A spaceship is heading towards earth at 0.99c, when it is 1*10^9 metres away from the earth as measured by an earthly observer, the spaceship ejects a life pod. Is the distance between the earth and the spaceship at the instance the life pod is ejected the same for both the spaceship pilot and earthly observer?

Intuitively I think that as the situation is identical from both observer's frame of reference with the other heading toward them at 0.99c, the measured distance would also be the same. However, when I tried to solve this with Lorentz transforms, I failed miserably.

I tried to first align the frames of reference at: time(earth) = time(spaceship) = 0s
from this, I can find the time at which the life pod was ejected in earth's frame of reference by solving: timeEarth(ejection) = -(1*10^9)/(0.99c) = -3.38 seconds, which means the spaceship ejects the life pod 3.38 seconds before it passes the earth, from the earth's frame of reference.

I then assign spacetime coordinates for this event in the earth's frame of reference and let everything occur 1 dimensionally along an x-axis, so the event occurs at (110^9 m, -3.38 s) in the earth's frame of reference where the position of the space ship is 110^9 metres to the right. If I then apply Lorentz transforms to find the spacetime coordinates of the event from the spaceship's frame of reference:

Lorentz factor (γ) = 1 / sqrt( 1 - (0.99c / c)^2 ) = 7.089
timeSpaceship(ejection) = γ * ( -3.38 - (0.99c / c^2) * 1* 10^9) = -47.45 seconds
PositionSpaceship(ejection) = γ * (1*10^9 - 0.99c * -3.38) = 1.42 * 10^10 metres

This result clearly looks wrong, because imagining the frame of reference of the spaceship which remains still, the life pod must be ejected at the spaceship's position, and I would expect PositionSpaceship(ejection) = 0, since time was synchronised to zero when the spaceship passes the earth and so the spaceship would remain at x=0 in its frame of reference, while the earth moved toward the spaceship from the left at 0.99c.

I'm sure I've just made a mistake in using Lorentz transforms, but any help would be greatly appreciated.

Answer 1

The time should be $-3.37\text{ s}$, not $-3.38\text{ s}$, which actually makes a big difference in the calculation below, because the terms almost cancel.

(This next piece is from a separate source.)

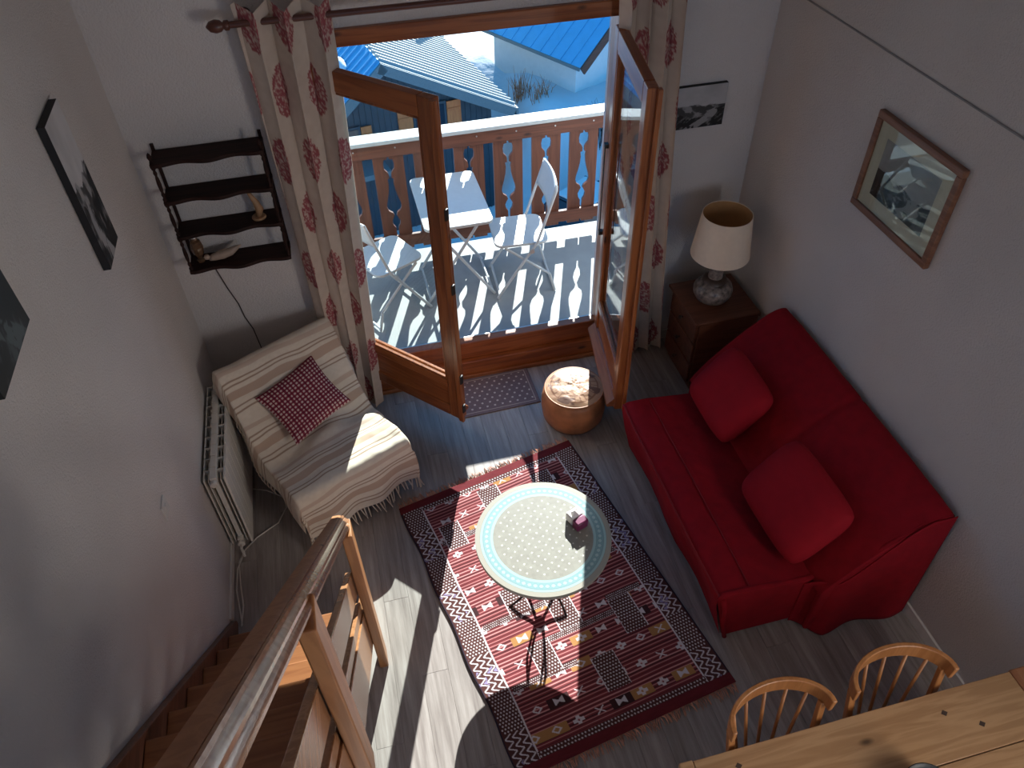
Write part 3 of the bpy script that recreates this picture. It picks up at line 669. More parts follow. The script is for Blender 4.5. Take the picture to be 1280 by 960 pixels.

That aside, it's just a sign error. You wrote (reformatting a bit)

$$t^{\text{Spaceship}}_\text{ejection} = γ ( -3.38\text{ s} - (0.99c / c^2) \cdot 10^9\text{ m}) = -47.45\text{ s}$$

but it should be

$$t^{\text{Spaceship}}_\text{ejection} = γ ( -3.37\text{ s} + (0.99c / c^2) \cdot 10^9\text{ m}) = -0.48\text{ s}$$

Also, the position should be zero, not $1.42 \times 10^{10}\text{ m}$, since the spaceship is at rest at the origin in the spaceship's rest frame. You can use that as a sanity check that you got the sign right.

Answer 2

Space is not a perfect vacuum.... particle density is low but at .99c it's like driving thru a sand blaster. Your escape pod would have to be ejected faster than the ship or dropped behind it. In any case it's mush.....